2) I've never had a client second guess me and I always received smiley faces on my progress charts.
3)Cons: probably cost, if they know what they are doing it won't be cheap. Another potential con would be the risk of inaccurate projections due to amateur hour. Pros: If you have a great analyst then the major advantage is having a third party perspective of the project. Being emotionally unattached from a project allows a truly objective approach to the analysis hedging the possibility of bias. Numbers can lie, underestimating potential costs and losses are detrimental to true asset performance, quickly evaporating returns; this also applies to being overly optimistic.

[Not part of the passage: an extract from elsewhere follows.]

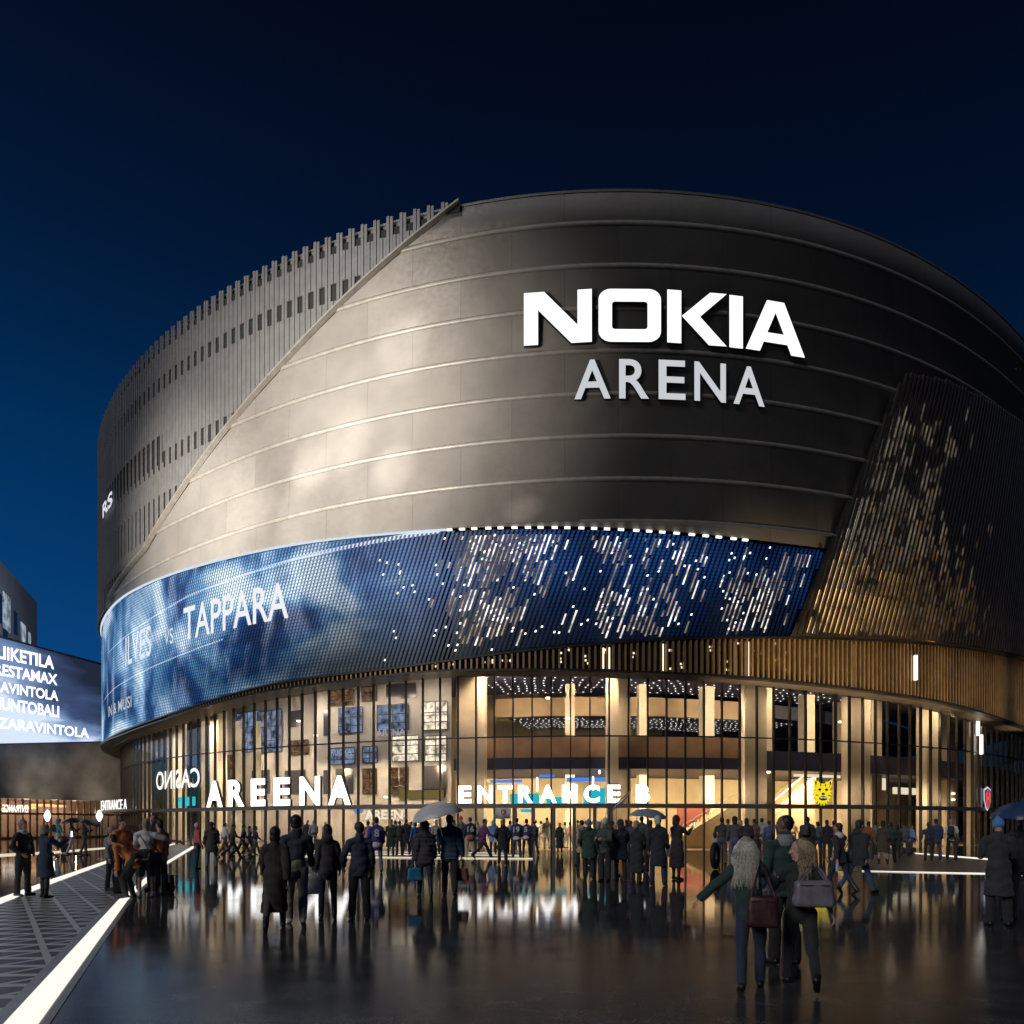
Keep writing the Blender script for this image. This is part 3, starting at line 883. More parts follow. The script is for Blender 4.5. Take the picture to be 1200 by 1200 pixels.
for x in (590, 604, 625, 649, 673, 697, 716):
    s = spx(x, GO); mm = MB(); w = .11
    mm.hexa([pt(s - w, GO + .14, 0.0), pt(s + w, GO + .14, 0.0), pt(s + w, GO - .12, 0.0), pt(s - w, GO - .12, 0.0),
             pt(s - w, GO + .14, 2.66), pt(s + w, GO + .14, 2.66), pt(s + w, GO - .12, 2.66), pt(s - w, GO - .12, 2.66)])
    part(mm, 'door_post', M_LINTEL)

# inside the foyer
IL, IR = S_L - 45, S_R + 60
mb = MB(); flat(mb, IL, IR, -26, GO, 0.006); part(mb, 'foyer_floor', mat('foyer_floor', (0.30, 0.24, 0.16), 0.3, noise=(0.8, 0.15)))
xa, xb = spx(524, -3), spx(1245, -3)
mb = MB(); sheet(mb, IL, spx(868, -13), -24, 0, 16); part(mb, 'back_wall', M_CREAM)
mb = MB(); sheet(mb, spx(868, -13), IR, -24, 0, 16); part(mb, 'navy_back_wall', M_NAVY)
mb = MB(); sheet(mb, spx(528, -12), spx(1100, -12), -13.0, 0.05, 5.2); part(mb, 'lobby_wall', M_CREAM)
mb = MB(); sweep(mb, spx(528, -3), IR, -24, -3.6, 5.25, 6.0); part(mb, 'upper_floor_slab', M_SLAB)
mb = MB(); sweep(mb, spx(528, -3), spx(868, -3.6), -3.75, -3.6, 6.0, 7.35); part(mb, 'parapet', M_BROWN)
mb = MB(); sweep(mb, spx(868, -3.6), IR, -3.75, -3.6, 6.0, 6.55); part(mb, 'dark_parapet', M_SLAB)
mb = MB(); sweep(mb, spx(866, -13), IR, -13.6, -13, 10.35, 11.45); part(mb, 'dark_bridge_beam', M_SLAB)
mb = MB(); sweep(mb, spx(528, -3), spx(866, -13), -13.6, -13, 10.0, 11.45); part(mb, 'bridge_beam', mat('beige_beam', (0.45, 0.33, 0.22), 0.6, noise=(0.8, 0.1)))
mb = MB()
flat(mb, IL, IR, -13.6, -2.0, 11.9); flat(mb, spx(528, -3), IR, -24, -13.6, 10.4)
part(mb, 'dark_ceiling', M_NAVY)
mb = MB()
for zc, o0, o1 in ((11.86, -13.2, -2.6), (10.36, -23, -14)):
    o_ = o0
    while o_ < o1:
        s = spx(530, -3) + rng.random()
        while s < spx(1095, -3):
            r = 0.055
            if rng.random() < 0.86:
                c = pt(s, o_, zc); mb.poly([(c[0] + r * 1.3 * math.cos(t), c[1] + r * 1.3 * math.sin(t), zc) for t in (0, 1.05, 2.09, 3.14, 4.19, 5.24)])
            s += 0.86
        o_ += 1.0
o = part(mb, 'ceiling_downlights', M_TINY); o['kind'] = 'stuff'
# columns
def column(px, w, off, z1, d=0.8, m=M_CONC):
    c = spx(px, off); mb = MB()
    mb.hexa([pt(c - w / 2, off + d / 2, 0.006), pt(c + w / 2, off + d / 2, 0.006), pt(c + w / 2, off - d / 2, 0.006), pt(c - w / 2, off - d / 2, 0.006),
             pt(c - w / 2, off + d / 2, z1), pt(c + w / 2, off + d / 2, z1), pt(c + w / 2, off - d / 2, z1), pt(c - w / 2, off - d / 2, z1)])
    part(mb, 'column', m)
for x, w, off in ((205, 1.6, -4), (256, 1.5, -4.5), (172, 1.4, -4), (553, 2.0, -3.2), (717, 0.8, -3.2), (882, 1.7, -3.1), (1003, 2.0, -3.1), (1088, 2.0, -3.1), (1140, 1.6, -3.1),
                  (668, 0.9, -10), (753, 0.9, -10), (828, 1.1, -10), (945, 1.2, -10), (985, 1.2, -11), (730, 1.0, -5.2), (898, 0.9, -5.2), (1022, 1.3, -5.2), (1110, 1.2, -5)):
    column(x, w, off, 11.85)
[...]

4) As a sponsor, yes I do believe that it is imperative that everyone is playing for the same team. However, as I outlined in #3, a proper analysis should be completely objective. In some cases not knowing the investors objective produces a better overall analysis; case in point mulitfamily projects. Knowing the expectations can sometimes create pitfalls and inconsistencies in your numbers. A mulitfamily project will perform according to the market. An investor is relatively limited in their ability to drastically improve asset performance; there is a ceiling. Opportunistic and value add projects were the only assets that required significant input. However, for those projects it was a matter of optimizing the value add strategy in order to achieve the highest yielding ROI; this required knowing and understanding the objectives and how they planned to achieve them.
Sorry for the long winded response, it just so happens this is my favorite part of CRE investments. I tried to limit my response to 3000 characters otherwise I could've written you a book.